To represent this smoke, it seemed that Nintendo used this muddy, ugly black texture. Considering that the rest of the game looks superb, this one visual aspect stuck out like a sore thumb. However, it was 1996 and games didn’t exactly look photoreal, so people let it slide.
Simple Patch Fixes This Mistake
That was until Twitter user Ryan Bloom pointed out that the game had a better smoke texture buried within its code all along. In a post on ROMhacking.net, he showcased that simply adding a single line of code fixed this muddy texture.

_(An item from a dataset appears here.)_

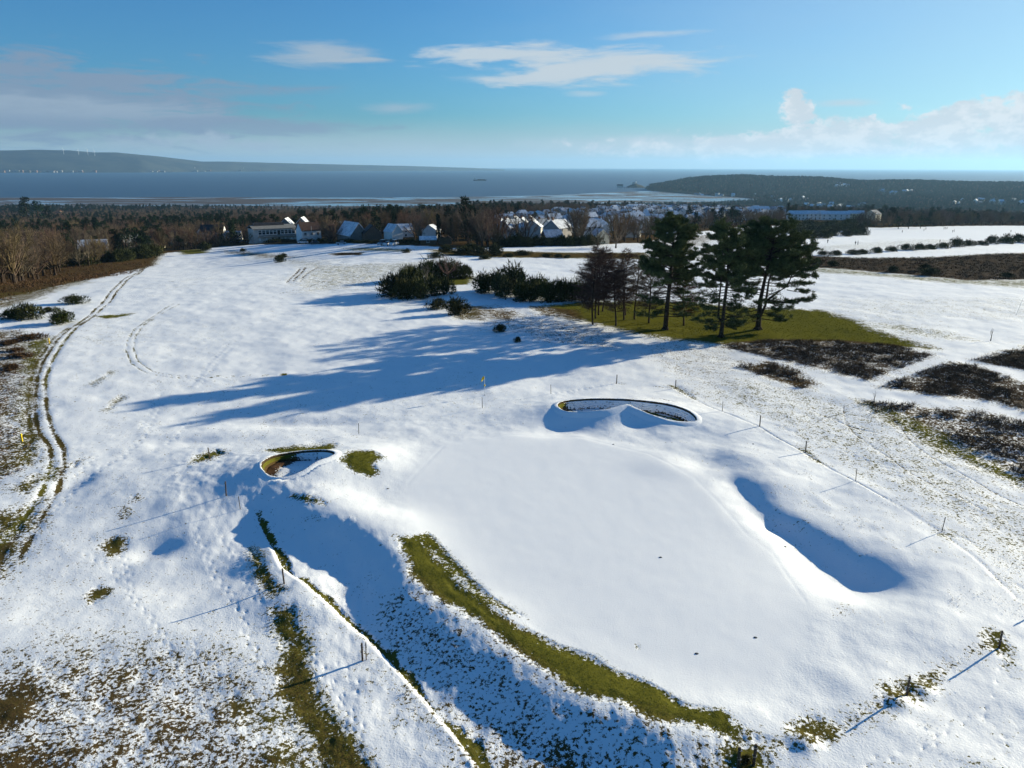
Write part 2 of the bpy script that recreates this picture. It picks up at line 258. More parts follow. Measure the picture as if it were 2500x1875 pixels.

The post reads as follows: “If you are decompiling the game, you can make this change very easily without using patches:
- Open /actors/burn_smoke/model.inc.c
- On line 47, change the reference “G_IM_FMT_RGBA” to “G_IM_FMT_IA”
At build time, this will compile the texture into IA16 format (correct) instead of RGBA16 (incorrect).”
Again, this patch doesn’t add anything to the game. It simply directs the game to use an image that it already had in its source code. Now, nearly 25 years later, we have a fix for the one minor complaint that people had about Super Mario 64.
There are rumours that Nintendo may release a whole host of Mario games on the Nintendo Switch as part of the characters 35th anniversary. It would be pretty funny if Nintendo references this mistake of their in that version.